A George Sand

19ème siècle

Je ne me sens plus le besoin d'écrire, parce que j'écrivais spécialement pour un seul être qui n'est plus. Voilà le vrai ! et cependant je continuerai à écrire. Mais le goût n'y est plus, l'entraînement est parti. — Il y a si peu de gens qui aiment ce que j'aime, qui s'inquiètent de ce qui me préoccupe ! Connaissez-vous dans ce Paris, qui est si grand, une seule maison où l'on parle de littérature ? Et quand elle se trouve abordée incidemment, c'est toujours par ses côtés subalternes et extérieurs, la question de succès, de moralité, d'utilité, d'à-propos, etc. ! Il me semble que je deviens un fossile, un être sans rapport avec la création environnante.
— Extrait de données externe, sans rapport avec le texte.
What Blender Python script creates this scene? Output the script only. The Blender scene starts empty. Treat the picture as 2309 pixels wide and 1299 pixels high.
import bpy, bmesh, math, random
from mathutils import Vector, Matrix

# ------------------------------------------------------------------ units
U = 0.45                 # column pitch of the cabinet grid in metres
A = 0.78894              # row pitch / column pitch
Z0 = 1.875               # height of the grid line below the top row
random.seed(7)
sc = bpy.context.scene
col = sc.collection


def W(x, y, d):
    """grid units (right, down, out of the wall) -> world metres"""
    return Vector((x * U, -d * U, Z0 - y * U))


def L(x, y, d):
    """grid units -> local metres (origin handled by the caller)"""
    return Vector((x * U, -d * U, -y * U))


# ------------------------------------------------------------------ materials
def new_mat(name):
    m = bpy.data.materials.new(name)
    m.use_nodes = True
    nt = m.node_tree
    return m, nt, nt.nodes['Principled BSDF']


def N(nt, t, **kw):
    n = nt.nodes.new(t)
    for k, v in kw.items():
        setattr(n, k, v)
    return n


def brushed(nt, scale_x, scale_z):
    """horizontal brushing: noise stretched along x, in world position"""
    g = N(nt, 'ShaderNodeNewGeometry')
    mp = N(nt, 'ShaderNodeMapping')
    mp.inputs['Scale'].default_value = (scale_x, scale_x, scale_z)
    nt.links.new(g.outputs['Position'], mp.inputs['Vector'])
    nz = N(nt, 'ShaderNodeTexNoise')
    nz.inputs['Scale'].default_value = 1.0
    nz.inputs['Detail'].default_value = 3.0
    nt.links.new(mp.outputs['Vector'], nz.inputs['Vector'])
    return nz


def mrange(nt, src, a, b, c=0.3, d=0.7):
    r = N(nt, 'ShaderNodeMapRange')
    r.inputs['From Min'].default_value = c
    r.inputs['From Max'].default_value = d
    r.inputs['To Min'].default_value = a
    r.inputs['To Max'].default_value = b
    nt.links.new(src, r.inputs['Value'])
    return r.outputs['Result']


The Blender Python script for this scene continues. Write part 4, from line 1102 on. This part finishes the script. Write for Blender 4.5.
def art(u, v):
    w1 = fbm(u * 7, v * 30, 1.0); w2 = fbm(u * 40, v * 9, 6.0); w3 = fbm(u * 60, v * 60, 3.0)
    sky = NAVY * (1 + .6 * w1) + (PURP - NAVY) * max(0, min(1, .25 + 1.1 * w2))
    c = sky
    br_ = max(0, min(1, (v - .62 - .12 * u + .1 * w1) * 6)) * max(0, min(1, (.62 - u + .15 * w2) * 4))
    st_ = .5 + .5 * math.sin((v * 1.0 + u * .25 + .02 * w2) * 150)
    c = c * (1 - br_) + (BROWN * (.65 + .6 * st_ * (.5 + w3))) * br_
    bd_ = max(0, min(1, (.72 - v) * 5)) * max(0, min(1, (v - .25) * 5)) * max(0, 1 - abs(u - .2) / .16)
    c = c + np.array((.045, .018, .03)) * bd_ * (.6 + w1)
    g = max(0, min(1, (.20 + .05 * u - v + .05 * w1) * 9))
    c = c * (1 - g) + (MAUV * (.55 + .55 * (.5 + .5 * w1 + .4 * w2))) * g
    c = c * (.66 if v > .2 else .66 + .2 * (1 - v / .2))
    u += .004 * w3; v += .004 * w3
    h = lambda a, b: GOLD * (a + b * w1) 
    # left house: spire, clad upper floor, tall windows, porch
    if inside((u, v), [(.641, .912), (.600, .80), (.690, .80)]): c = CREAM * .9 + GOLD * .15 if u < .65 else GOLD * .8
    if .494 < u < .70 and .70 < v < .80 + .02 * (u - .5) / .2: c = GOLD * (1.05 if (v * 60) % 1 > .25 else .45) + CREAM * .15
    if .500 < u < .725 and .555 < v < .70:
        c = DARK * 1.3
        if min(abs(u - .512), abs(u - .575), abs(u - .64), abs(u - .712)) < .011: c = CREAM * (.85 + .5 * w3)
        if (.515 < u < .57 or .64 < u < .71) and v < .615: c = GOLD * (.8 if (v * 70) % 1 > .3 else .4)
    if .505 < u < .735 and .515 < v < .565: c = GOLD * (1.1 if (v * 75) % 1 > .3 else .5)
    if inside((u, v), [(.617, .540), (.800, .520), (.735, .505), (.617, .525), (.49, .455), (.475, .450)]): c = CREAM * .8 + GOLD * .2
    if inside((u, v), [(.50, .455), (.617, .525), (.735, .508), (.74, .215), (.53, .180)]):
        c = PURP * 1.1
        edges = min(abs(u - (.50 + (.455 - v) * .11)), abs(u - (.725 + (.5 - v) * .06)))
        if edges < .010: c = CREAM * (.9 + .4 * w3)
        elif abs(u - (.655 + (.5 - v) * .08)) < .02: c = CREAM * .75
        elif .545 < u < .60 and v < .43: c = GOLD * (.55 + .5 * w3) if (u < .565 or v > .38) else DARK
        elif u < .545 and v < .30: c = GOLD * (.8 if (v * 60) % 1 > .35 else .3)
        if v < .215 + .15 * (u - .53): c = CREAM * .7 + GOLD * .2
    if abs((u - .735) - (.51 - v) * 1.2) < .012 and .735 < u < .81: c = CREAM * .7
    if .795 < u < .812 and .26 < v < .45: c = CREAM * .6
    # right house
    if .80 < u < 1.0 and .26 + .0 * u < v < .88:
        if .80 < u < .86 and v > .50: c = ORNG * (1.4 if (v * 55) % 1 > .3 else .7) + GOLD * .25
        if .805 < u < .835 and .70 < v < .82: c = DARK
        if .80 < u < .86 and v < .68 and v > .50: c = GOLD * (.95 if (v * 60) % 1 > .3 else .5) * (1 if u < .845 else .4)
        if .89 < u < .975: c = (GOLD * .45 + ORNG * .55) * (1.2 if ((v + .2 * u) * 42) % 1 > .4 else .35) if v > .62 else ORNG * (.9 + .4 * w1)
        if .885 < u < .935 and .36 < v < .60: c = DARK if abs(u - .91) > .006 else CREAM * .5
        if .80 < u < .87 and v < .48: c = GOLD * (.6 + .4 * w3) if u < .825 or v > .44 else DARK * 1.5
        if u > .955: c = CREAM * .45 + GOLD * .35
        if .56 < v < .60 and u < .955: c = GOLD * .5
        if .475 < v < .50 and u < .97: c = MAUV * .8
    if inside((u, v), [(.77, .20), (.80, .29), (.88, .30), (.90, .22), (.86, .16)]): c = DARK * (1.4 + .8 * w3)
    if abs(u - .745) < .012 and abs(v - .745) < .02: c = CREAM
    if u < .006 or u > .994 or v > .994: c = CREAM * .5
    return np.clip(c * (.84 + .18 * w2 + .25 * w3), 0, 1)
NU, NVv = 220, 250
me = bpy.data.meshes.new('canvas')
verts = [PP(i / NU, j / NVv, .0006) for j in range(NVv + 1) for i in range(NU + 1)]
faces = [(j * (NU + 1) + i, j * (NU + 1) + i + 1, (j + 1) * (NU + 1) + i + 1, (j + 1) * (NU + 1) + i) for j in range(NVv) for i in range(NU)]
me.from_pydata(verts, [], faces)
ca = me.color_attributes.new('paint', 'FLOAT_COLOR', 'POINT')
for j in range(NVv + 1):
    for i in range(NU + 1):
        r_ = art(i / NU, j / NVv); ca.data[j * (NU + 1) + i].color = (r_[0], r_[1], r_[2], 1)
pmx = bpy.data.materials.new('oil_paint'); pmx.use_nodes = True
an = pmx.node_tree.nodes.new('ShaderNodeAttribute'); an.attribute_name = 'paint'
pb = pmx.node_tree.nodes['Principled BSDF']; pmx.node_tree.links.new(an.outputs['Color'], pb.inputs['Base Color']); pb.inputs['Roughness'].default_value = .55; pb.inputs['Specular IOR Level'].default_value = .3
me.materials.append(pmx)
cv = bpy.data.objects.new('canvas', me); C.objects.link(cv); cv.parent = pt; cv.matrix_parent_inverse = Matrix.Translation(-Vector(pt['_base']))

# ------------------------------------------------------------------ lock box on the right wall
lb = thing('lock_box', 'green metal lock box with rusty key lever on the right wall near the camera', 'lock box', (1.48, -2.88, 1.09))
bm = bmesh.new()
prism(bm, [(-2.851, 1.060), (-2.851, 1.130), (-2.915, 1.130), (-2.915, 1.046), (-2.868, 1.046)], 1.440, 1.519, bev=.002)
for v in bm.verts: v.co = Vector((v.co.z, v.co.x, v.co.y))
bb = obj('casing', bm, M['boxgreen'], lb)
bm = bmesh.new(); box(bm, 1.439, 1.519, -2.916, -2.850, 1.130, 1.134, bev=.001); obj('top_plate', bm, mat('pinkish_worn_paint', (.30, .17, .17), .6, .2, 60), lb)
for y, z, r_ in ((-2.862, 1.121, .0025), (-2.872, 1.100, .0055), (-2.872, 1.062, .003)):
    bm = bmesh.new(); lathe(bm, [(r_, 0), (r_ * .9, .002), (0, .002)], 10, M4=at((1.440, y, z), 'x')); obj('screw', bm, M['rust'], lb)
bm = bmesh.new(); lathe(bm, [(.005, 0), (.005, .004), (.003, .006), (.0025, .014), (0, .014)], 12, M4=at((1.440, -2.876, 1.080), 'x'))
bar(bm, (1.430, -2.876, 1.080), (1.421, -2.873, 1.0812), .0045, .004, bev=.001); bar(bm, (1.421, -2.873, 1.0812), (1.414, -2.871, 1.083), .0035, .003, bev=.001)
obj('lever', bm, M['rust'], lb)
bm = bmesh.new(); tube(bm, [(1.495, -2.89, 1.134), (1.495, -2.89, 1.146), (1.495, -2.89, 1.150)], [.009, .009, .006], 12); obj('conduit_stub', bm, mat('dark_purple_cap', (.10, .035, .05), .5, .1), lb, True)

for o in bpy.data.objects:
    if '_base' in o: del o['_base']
Je ne demanderais pas mieux que de me rejeter sur une affection nouvelle. Mais comment ? Presque tous mes vieux amis sont mariés, officiels, pensent à leur petit commerce tout le long de l'année, à la chasse pendant les vacances, et au whist après leur dîner. Je n'en connais pas un seul qui soit capable de passer avec moi un après-midi à lire un poète. — Ils ont leurs affaires ; moi, je n'ai pas d'affaires. Notez que je suis dans la même position sociale où je me trouvais à 18 ans. [...] Tout cela fait une existence peu folichonne.